Est-ce que la jeunesse s’est mobilisée en 2016 contre la construction du projet ? Les intérêts de la bourgeoisie sont-ils générationnels ou inter-générationnels ?  

MP : On a pu constater une reproduction parfaite qui est très caractéristique du milieu.

MP-C : C’est rare qu’il y ait des ruptures. Les jeunes ont tout à gagner à rester dans leur milieu d’origine. On le voit à la fin du livre où l’on a discuté avec des jeunes du XVIème, ils répètent ce qu’ils ont pu entendre chez eux et tiennent donc le même discours que leurs parents. Ils utilisent leurs propres mots tout en reprenant les codes de la grande bourgeoisie.

JEUNESSE

Macron et son gouvernement ont annoncé en novembre le plan étudiant, ce dernier prévoit une sélection qui ne dit pas son nom. A l’image des grandes écoles, peut-on s’attendre à voir à l’université une forte reproduction sociale des classes les plus aisées ?

MP-C : La sélection sociale est déjà très importante. Il y a un clivage très fort entre les grandes écoles et l’université. La sélection existe à l’intérieur même des universités avec des filières dévalorisées. Mais aussi entre les universités où certaines sont plus réputées que d’autres.

MP : Il y a une accélération du néo-libéralisme au plus près des intérêts du MEDEF.

On retrouve une sur-sélection qui garantit l’intégration des écoles comme Science Po, l’ENA ou Polytechnique. Des enfants des quartiers populaires arrivent à rentrer dans ces écoles, mais ce n’est pas la majorité. Les épreuves de ces grandes écoles comportent des tests de vérifications pour voir si la personnalité de l’étudiant correspond à l’école.

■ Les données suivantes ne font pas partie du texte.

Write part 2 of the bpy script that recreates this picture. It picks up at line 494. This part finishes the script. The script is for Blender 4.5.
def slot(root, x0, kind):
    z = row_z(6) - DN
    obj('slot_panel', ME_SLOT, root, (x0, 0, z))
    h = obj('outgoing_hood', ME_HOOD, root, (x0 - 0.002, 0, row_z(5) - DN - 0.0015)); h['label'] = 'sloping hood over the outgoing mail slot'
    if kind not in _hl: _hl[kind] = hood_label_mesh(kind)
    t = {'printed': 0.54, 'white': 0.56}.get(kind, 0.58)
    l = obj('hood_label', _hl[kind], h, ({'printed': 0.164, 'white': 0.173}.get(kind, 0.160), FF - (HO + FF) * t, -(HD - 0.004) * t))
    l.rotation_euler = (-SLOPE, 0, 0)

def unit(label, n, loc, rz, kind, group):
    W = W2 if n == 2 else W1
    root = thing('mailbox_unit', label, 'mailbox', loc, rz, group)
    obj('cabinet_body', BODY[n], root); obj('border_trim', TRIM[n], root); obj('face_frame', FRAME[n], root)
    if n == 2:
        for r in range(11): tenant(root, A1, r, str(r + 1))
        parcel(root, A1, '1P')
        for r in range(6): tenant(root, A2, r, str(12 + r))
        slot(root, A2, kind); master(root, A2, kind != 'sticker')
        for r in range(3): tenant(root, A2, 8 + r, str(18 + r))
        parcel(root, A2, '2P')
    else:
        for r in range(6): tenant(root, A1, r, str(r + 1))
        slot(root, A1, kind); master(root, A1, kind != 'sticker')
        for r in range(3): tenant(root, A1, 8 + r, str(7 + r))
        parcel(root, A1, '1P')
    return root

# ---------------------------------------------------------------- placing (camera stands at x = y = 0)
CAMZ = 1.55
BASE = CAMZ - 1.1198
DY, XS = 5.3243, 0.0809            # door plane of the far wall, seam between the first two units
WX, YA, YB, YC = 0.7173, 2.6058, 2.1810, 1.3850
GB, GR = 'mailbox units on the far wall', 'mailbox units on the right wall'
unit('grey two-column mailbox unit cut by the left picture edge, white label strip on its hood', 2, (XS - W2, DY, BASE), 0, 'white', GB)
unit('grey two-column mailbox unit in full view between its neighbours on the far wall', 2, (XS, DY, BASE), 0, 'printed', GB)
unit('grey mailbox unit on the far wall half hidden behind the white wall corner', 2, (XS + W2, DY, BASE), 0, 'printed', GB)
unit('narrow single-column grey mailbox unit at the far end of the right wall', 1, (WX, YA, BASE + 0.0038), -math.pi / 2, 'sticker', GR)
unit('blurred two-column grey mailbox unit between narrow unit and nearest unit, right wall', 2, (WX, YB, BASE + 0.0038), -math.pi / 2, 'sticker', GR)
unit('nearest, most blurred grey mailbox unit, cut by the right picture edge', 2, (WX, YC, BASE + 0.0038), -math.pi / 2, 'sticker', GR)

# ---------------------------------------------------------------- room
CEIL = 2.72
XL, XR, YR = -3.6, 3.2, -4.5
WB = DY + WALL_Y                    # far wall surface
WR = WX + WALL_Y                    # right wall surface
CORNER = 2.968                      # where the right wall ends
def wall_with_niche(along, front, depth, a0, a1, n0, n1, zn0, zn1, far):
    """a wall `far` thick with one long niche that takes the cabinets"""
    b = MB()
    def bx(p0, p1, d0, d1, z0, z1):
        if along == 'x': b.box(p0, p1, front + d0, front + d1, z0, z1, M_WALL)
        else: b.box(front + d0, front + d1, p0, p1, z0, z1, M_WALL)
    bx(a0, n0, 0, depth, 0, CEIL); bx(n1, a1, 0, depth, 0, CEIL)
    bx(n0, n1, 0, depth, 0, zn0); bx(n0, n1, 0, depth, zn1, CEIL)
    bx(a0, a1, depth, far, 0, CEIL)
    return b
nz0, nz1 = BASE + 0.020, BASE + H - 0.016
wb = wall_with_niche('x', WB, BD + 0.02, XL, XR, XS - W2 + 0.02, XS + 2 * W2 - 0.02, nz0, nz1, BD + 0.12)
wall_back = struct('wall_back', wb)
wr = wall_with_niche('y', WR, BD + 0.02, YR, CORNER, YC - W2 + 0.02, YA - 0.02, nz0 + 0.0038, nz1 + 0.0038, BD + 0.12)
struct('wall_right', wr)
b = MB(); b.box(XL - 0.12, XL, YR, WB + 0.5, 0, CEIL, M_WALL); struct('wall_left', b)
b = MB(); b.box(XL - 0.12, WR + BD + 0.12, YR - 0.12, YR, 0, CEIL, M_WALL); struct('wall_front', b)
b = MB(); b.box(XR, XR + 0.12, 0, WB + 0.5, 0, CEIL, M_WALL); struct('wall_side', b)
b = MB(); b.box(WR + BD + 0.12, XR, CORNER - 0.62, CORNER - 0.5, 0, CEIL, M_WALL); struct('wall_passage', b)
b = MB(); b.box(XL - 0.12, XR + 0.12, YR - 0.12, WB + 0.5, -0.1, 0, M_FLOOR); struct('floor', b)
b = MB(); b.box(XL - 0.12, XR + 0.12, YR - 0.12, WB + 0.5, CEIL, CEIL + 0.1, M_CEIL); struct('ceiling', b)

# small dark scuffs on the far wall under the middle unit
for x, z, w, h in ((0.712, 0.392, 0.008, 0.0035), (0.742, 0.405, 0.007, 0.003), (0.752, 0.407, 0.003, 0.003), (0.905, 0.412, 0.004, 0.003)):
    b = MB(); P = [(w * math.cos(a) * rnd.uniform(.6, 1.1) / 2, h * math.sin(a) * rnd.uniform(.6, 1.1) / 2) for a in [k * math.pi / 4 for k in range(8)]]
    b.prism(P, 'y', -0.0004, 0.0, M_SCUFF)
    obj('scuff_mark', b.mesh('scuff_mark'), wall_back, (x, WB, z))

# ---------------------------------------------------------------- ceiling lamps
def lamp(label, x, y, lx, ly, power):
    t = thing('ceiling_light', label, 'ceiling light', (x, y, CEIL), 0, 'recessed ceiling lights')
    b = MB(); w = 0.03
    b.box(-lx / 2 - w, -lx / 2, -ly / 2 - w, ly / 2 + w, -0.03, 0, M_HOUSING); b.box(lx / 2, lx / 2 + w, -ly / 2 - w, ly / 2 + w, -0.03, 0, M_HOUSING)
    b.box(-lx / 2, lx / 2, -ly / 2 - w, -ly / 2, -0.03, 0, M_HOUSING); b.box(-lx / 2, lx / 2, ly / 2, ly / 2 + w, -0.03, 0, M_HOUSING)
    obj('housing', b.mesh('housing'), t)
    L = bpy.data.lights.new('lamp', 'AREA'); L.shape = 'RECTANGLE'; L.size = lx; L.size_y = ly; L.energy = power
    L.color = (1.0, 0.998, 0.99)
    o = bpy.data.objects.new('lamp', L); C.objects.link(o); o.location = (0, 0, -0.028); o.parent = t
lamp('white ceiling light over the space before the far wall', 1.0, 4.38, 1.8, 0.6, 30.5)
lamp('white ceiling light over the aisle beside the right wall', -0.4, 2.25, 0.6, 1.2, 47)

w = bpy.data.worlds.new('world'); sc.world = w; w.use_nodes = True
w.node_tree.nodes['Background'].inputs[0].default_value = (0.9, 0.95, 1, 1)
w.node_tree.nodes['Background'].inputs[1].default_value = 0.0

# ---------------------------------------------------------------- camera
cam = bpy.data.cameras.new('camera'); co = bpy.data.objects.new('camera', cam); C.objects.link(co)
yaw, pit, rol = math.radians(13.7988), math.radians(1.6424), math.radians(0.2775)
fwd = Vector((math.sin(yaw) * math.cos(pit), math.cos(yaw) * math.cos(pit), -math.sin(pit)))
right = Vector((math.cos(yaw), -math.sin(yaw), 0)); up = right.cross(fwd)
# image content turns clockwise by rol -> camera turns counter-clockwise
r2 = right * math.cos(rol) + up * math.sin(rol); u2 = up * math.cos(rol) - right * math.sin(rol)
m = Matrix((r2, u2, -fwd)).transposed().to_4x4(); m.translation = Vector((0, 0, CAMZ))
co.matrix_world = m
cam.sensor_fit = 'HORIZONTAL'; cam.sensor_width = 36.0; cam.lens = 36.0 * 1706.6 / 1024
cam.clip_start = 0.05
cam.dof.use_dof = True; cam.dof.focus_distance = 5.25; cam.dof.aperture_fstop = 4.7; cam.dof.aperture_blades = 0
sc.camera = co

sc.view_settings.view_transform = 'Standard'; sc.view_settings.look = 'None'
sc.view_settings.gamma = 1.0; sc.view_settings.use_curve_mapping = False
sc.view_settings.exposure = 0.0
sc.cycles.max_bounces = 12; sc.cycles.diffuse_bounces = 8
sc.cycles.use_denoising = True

C’est un moyen de distinguer les enfants en fonction de leur milieu d’origine.

MP-C : Emmanuel Macron veut aussi généraliser la formule du grand oral. C’est à dire un oral où un jury, à travers des questions diverses et quelquefois sur des thèmes inattendus, va tester la personnalité sociale des étudiants. C’est une sorte d’intégration à l’université du principe du grand oral de l’ENA. Tout cela nous montre encore une fois que l’égalité des chances dans le système scolaire est un mythe.